Alentada por la oposición frentista se discute si la crisis que atraviesa el Uruguay, derivada de la entrega del pasaporte a Sebastián Marset, debe calificarse como institucional o política. En este mismo medio, la semana pasada, publiqué una nota que titulé crisis institucional, a pesar que mi propósito era precisamente, invalidar esa calificación. Como aparentemente no fui claro vale la pena insistir dado que existe una gran diferencia entre ambas nominaciones.
Es común definir las instituciones como sistemas o prácticas normalizadas de naturaleza social, de orden cooperativo, creadas generalmente bajo imposiciones legales que procuran ordenar, normalizar y señalar finalidades comunes al comportamiento de un grupo de individuos. Las instituciones políticas, en lenguaje no técnico, son las organizaciones referidas a la sociedad política y modelan el perfil del estado. En este sentido puede decirse que las instituciones que lo conforman son las que permiten su funcionamiento y otorgan legalidad al accionar de los funcionarios (electos o no electos) encargados de servirlas.
En una democracia los sucesivos gobiernos elegidos por el pueblo ocupan temporalmente las instituciones y bajo una estricta normativa constitucional y legal se encargan de la realización del objeto de tales instituciones. Por ejemplo legislar, si del Congreso se trata, ejecutar las acciones constitucionalmente prescriptas para la ordenación política de la sociedad, si refiere al Poder Ejecutivo o juzgar y tutelar el cumplimiento del sistema normativo, si del Poder Judicial hablamos. Los tres poderes clásicos son instituciones, que albergan a su vez subsistemas de acción coordinados, cuya sumatoria integra al Estado en su totalidad. Por su parte los gobiernos, cuyos elencos se suceden periodicamente, orientan las instituciones hacia el cumplimiento de los objetivos socio económicos procurados por los partidos o grupos políticos que los conforman.
No se trata que estemos viviendo una crisis institucional, que supone un mal funcionamiento de los órganos del estado.

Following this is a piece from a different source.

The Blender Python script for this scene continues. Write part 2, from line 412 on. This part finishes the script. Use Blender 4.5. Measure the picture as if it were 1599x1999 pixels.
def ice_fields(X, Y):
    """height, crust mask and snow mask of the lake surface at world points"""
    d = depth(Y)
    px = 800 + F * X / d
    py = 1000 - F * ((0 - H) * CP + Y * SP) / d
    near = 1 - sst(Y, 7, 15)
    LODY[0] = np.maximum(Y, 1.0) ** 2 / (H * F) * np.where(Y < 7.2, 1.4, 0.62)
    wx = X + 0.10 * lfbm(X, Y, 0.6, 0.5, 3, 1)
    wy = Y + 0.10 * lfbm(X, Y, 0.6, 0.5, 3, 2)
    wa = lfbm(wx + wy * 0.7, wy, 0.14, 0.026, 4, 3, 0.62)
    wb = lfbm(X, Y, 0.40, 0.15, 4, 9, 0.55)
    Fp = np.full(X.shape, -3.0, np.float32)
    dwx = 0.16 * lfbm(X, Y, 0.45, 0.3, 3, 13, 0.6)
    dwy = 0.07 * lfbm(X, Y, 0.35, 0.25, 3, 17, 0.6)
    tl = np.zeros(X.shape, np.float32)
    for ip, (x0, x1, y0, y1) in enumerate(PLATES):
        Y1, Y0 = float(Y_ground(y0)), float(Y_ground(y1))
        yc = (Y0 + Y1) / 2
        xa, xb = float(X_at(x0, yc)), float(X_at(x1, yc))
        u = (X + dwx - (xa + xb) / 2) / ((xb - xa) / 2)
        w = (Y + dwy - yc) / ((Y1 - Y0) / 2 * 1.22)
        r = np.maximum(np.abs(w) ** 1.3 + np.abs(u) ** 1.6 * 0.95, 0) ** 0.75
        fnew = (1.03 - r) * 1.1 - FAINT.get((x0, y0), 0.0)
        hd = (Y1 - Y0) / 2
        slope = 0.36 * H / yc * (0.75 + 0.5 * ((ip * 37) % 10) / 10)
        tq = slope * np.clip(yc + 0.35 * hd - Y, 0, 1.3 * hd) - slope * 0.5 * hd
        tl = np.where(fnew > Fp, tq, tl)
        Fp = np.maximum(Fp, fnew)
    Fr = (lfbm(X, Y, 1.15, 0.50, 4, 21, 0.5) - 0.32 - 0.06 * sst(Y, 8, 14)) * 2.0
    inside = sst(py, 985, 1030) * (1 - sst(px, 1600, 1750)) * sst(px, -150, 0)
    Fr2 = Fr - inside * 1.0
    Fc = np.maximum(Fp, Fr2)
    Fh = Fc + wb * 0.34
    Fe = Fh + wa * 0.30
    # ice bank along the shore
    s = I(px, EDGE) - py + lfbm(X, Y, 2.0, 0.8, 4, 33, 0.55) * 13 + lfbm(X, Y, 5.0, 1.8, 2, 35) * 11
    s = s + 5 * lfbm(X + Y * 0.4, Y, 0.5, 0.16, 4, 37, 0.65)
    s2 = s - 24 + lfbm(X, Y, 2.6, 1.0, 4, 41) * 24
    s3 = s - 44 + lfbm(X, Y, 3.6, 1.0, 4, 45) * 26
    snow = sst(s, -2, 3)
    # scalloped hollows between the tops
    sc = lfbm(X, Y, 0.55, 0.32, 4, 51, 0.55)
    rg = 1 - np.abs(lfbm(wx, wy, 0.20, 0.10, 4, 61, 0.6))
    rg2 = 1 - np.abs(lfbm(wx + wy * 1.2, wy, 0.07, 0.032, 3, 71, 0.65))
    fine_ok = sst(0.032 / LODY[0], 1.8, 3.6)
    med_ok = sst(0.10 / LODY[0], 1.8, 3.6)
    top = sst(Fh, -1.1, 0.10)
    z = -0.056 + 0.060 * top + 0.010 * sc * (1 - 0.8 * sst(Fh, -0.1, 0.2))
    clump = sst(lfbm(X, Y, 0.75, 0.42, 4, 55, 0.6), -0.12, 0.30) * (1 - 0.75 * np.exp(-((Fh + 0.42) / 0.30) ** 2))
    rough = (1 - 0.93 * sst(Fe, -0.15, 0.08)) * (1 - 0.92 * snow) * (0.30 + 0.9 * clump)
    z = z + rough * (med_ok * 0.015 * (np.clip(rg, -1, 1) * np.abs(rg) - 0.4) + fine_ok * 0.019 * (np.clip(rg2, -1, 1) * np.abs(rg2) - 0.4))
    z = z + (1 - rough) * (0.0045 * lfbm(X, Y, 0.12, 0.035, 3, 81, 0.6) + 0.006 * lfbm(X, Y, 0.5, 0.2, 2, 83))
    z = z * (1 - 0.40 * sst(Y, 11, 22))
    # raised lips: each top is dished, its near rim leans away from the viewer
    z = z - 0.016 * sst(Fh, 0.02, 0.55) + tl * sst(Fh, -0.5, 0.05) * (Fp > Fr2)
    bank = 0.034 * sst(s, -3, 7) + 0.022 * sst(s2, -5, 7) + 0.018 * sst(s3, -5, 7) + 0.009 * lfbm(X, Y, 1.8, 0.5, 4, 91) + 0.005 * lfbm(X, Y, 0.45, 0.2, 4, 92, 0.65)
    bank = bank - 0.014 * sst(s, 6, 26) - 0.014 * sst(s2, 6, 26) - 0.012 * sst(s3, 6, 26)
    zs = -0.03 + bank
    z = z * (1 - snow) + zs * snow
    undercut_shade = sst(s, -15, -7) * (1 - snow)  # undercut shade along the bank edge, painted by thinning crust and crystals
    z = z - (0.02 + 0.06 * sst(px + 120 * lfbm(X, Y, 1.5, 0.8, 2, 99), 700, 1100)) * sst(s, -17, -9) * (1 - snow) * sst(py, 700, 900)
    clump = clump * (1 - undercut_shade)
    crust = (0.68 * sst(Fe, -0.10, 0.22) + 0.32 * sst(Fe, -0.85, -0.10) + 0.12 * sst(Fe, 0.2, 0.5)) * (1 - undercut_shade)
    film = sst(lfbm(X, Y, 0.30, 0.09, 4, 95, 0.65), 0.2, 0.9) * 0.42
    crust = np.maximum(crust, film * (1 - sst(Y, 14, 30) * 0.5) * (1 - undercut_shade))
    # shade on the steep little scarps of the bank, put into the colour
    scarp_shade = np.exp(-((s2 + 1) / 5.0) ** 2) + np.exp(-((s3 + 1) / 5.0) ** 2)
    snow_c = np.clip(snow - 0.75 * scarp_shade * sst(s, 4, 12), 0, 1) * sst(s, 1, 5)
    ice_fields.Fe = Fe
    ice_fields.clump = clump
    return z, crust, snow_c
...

En nuestro país el incidente generado por la entrega en tiempo récord del pasaporte mencionado (un tema que aún está en investigación), más un aparente intento posterior de encubrir las razones de ese atípico proceder, han supuesto la destitución, disfrazada de renuncia, de dos ministros, dos subsecretarios ministeriales y un asesor cercano al Presidente de la República. Un precio nada menor en términos de responsabilidades, por un asunto, que salvo que el Poder Judicial compruebe corrupción, se atiene a la legalidad y a la falta ético-política. No se trata por tanto que estemos viviendo una crisis institucional, que supone un mal funcionamiento de los órganos del estado a consecuencia de una traba o disfunción grave en su marcha, como sería el caso, tan común por otra parte, de un desconocimiento entre ellos. Aquí se asiste es una crisis política, en tanto se responsabilizó a ocupantes de las instituciones, sustituídos siguiendo las reglas del sistema y no a organizaciones o poderes que nunca dejaron de funcionar normalmente. Basta ampliar la mirada y ver lo que ocurre en Perú, Paraguay o Venezuela, realidades donde no funcionan las instituciones o lo hacen mal, para visualizar la diferencia.